Il a par ailleurs souligné "qu'on a su très vite par Dassault que l'avion n'avait pas de boîte noire”.

- Le rôle exact du capitaine BARIL sur la scène rwandaise:après avoir affirmé avec force "qu'on essaie de traitre [un tel type de personnage] avec la cuillère La plus longue possible”, le Préfet DÉWATRE a
déclaré de manière quelque peu elliptique que “le Capitaine BARIL connaissait très bien Madame
HABYARIMANA ainsi que Jean-Pierre HABYARIMANA. Après l'opération Amarylis et jusqu'en août
1994 il n'était pas très loin d'eux..."


- L'équipage de l'avion du Président HABYARIMANA ne travaillait pas pour la DGSE et ne lui a fourni
aucun renseignement.

Le Préfet DEWATRE a par ailleurs démenti qu'un officier de la DGSE ait piloté un hélicoptère d'attaque
au Rwanda.


Audition du Général Dominique DELORT, COMOPS Noroît (février - mars 1993).


Le Général DELORT a rappelé qu'il avait été envoyé au au Rwanda par l'Amiral LANXADE à la suite "de
l'écroulement des FAR" devant l'offensive générale lancée par le FPR en février 1993. Sa mission
première était d'assurer la sécurité des ressortissants français (récupération et exfitration des Français se trouvant à Ruhengeri : protection de l'ensemble des ressortissants vivant au Rwanda).

"Parti pour quelques jours". le Général DELORT est en définitive resté 50 jours au Rwanda. "La
bascule" a eu lieu le 20 février lorsque lui a été communiqué l'ordre d'assurer la protection des
ressortissants français et étrangers "sur place". Renforcées à partir du 21 février, les troupes françaises vont également assurer un rôle de "conseil" auprès des FAR en évitant tout engagement direct : "le combat des FAR n'était pas le nôtre". Pour ce qui le concerne, l'intervenant a déclaré qu'il avait un entretien presque quotidien avec le Chef d'Etat-Major des FAR.

Le rétablissement progressif des FAR et la signature d'un cessez-le-feu ont permis le désengagement
rapide des forces françaises dès la fin du mois de mars.

Répondant aux questions des parlementaires. le Général DELORT a décrit de manière très détaillée le
dispositif militaire mis en place.

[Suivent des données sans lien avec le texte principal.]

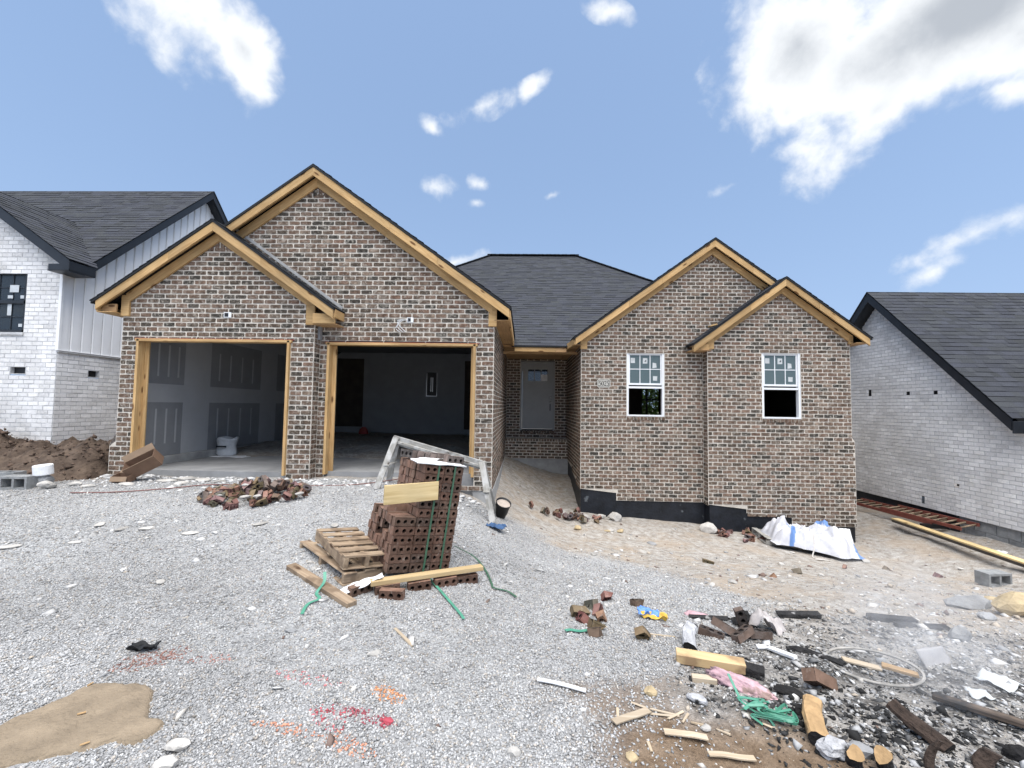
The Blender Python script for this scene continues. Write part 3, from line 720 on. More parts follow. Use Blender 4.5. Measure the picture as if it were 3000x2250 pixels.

Il a notamment expliqué qu'il avait installé des points de contrôle à l'entrée de la ville de Kigali. En attendant que la gendarmerie rwandaise soit en mesure d'assurer le relais, ces postes de contrôle furent occupés, pendant 24 ou 36 heures, par des soldats français.

Le Général DELORT a également précisé qu'il avait reçu à deux reprises la visite d'un officier américain, le Colonel "MARLEY". Ce dernier, attaché à l'équipe africaine du département d'Etat, semblait être "le traitant" du Général KAGAME.